### What to work on
Find each line with the word "Write" and copy it.

### Supplied data
## Start

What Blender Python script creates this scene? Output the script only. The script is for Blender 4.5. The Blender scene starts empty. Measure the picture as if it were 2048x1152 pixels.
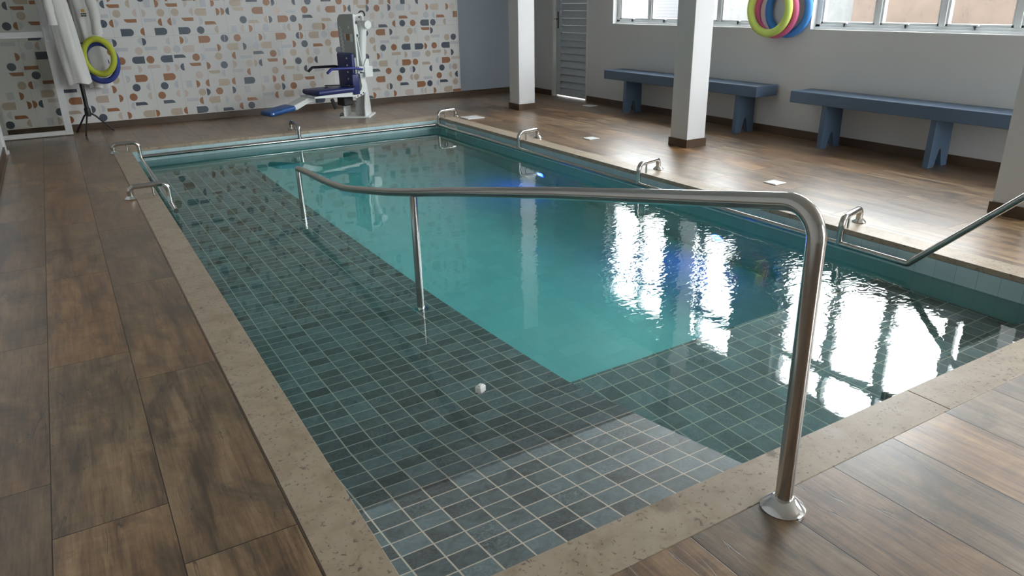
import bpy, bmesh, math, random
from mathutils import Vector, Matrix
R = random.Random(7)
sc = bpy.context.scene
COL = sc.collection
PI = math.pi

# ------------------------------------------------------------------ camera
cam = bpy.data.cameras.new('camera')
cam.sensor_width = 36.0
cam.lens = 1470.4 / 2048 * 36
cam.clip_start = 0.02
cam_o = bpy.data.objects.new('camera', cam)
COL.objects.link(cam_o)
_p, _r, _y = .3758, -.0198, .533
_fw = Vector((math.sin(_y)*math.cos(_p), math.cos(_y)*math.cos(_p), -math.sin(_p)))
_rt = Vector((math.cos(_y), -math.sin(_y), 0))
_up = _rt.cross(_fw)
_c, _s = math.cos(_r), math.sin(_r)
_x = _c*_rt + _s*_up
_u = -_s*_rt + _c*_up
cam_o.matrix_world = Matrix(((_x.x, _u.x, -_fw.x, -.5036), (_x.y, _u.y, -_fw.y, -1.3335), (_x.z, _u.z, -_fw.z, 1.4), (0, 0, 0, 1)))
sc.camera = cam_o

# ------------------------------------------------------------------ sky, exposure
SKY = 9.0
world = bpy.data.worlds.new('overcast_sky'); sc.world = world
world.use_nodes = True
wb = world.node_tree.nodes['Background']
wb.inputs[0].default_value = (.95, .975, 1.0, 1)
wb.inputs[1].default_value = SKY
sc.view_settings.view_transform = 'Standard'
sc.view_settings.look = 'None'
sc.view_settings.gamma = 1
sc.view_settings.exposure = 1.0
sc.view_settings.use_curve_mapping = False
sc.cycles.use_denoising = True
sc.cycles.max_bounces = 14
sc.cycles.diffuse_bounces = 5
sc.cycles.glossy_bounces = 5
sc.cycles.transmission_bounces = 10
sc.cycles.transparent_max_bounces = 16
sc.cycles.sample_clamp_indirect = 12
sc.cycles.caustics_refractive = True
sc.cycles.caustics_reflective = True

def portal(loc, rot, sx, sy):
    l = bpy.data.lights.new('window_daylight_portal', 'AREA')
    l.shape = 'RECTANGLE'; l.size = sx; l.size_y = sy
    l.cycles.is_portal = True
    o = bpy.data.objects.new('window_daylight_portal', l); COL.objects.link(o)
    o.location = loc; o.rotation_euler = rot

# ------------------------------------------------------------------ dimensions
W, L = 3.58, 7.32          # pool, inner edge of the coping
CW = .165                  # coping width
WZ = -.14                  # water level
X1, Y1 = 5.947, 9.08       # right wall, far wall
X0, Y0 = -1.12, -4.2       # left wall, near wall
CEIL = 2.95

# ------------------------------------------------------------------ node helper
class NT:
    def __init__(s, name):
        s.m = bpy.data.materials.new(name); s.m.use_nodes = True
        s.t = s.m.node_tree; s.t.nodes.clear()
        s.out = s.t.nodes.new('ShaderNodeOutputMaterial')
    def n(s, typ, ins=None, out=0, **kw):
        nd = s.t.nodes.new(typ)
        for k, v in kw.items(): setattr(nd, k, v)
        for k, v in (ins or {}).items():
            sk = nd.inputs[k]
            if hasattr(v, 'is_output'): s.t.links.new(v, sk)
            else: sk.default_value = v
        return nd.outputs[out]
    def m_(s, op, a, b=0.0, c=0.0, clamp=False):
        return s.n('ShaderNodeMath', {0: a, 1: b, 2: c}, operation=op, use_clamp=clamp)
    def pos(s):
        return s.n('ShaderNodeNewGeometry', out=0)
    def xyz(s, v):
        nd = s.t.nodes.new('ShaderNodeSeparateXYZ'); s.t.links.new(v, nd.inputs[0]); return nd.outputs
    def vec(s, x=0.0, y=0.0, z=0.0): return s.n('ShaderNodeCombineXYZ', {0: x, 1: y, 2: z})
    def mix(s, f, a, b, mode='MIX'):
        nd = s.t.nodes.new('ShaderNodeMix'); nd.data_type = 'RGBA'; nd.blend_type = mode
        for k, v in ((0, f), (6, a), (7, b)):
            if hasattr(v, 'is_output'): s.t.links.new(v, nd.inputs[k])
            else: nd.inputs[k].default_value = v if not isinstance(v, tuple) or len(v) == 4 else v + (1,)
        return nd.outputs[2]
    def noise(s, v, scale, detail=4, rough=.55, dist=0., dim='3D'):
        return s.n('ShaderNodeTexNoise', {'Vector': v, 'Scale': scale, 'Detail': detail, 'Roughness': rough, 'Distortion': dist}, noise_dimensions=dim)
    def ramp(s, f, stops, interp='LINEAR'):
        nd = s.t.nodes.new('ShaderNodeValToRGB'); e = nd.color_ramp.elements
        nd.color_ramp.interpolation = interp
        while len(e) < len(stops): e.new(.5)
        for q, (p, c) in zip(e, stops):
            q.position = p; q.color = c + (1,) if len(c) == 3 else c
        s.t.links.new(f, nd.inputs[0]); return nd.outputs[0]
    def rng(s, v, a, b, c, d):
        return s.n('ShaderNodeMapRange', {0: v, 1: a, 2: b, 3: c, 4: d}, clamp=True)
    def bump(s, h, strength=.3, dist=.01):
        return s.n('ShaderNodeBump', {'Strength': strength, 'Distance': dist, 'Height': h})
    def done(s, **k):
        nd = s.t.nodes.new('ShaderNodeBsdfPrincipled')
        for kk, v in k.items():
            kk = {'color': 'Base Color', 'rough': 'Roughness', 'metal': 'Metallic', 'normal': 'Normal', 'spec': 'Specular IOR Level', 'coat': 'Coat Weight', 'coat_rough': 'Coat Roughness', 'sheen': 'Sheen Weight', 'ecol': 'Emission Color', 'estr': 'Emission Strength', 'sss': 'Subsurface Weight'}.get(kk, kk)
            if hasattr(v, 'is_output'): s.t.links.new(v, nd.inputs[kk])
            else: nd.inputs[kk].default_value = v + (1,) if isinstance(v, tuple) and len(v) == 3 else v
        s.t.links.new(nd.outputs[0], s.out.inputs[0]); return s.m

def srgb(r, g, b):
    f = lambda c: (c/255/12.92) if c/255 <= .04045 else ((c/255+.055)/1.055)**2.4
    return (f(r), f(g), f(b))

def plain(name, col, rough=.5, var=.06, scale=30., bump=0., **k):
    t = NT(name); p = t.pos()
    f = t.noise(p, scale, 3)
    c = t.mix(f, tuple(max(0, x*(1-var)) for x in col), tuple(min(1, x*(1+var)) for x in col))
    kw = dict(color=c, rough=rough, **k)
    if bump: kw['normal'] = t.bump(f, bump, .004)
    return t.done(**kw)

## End
## Start

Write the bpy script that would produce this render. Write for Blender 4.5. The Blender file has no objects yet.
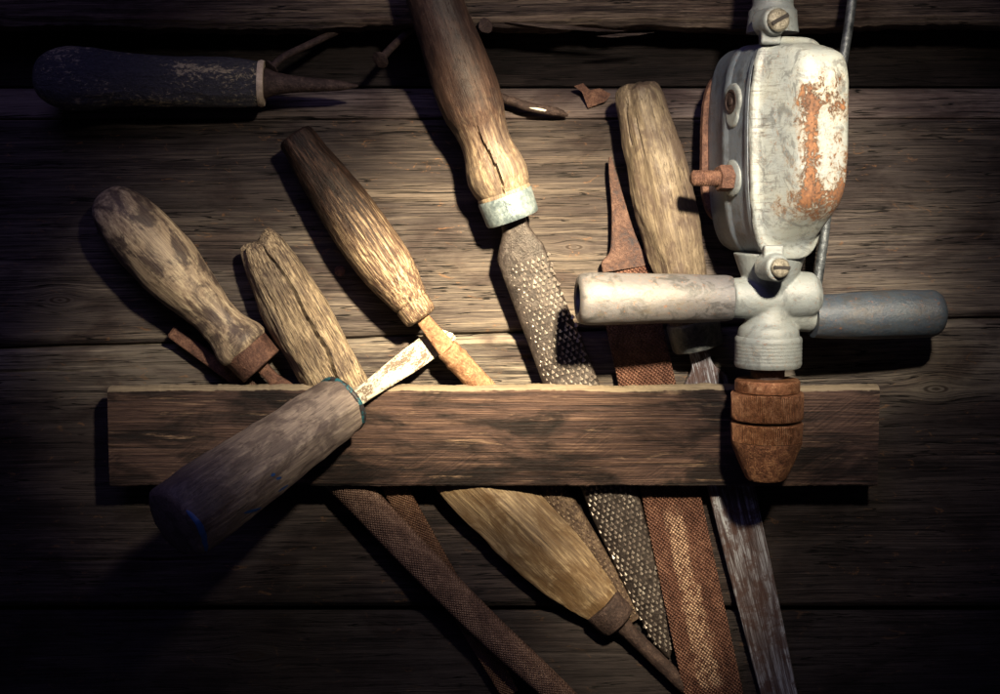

## End
## Start

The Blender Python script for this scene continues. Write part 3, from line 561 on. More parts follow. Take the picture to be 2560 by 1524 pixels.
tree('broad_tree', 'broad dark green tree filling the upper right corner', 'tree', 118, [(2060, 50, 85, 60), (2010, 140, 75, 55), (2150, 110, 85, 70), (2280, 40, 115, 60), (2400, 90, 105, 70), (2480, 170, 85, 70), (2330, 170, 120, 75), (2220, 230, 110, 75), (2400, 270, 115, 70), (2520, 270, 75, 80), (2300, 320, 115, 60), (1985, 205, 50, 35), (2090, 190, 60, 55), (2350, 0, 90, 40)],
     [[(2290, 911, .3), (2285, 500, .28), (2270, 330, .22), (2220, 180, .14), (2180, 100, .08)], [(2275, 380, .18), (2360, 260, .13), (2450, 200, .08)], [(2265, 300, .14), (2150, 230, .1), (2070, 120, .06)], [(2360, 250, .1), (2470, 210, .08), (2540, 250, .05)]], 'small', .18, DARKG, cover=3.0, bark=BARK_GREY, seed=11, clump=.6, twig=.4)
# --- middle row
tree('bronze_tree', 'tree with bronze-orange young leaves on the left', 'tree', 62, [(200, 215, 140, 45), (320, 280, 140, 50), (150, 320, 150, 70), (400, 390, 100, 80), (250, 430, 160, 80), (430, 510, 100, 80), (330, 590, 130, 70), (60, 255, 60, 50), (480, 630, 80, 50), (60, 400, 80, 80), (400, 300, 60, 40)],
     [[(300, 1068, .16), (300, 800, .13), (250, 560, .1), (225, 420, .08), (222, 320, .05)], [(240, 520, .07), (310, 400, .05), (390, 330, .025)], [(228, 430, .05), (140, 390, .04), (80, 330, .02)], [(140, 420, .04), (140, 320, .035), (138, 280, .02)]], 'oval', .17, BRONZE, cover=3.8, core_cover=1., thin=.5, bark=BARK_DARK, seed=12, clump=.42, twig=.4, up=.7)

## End

### The reply
Write the bpy script that would produce this render. Write for Blender 4.5. The Blender file has no objects yet.
The Blender Python script for this scene continues. Write part 3, from line 561 on. More parts follow. Take the picture to be 2560 by 1524 pixels.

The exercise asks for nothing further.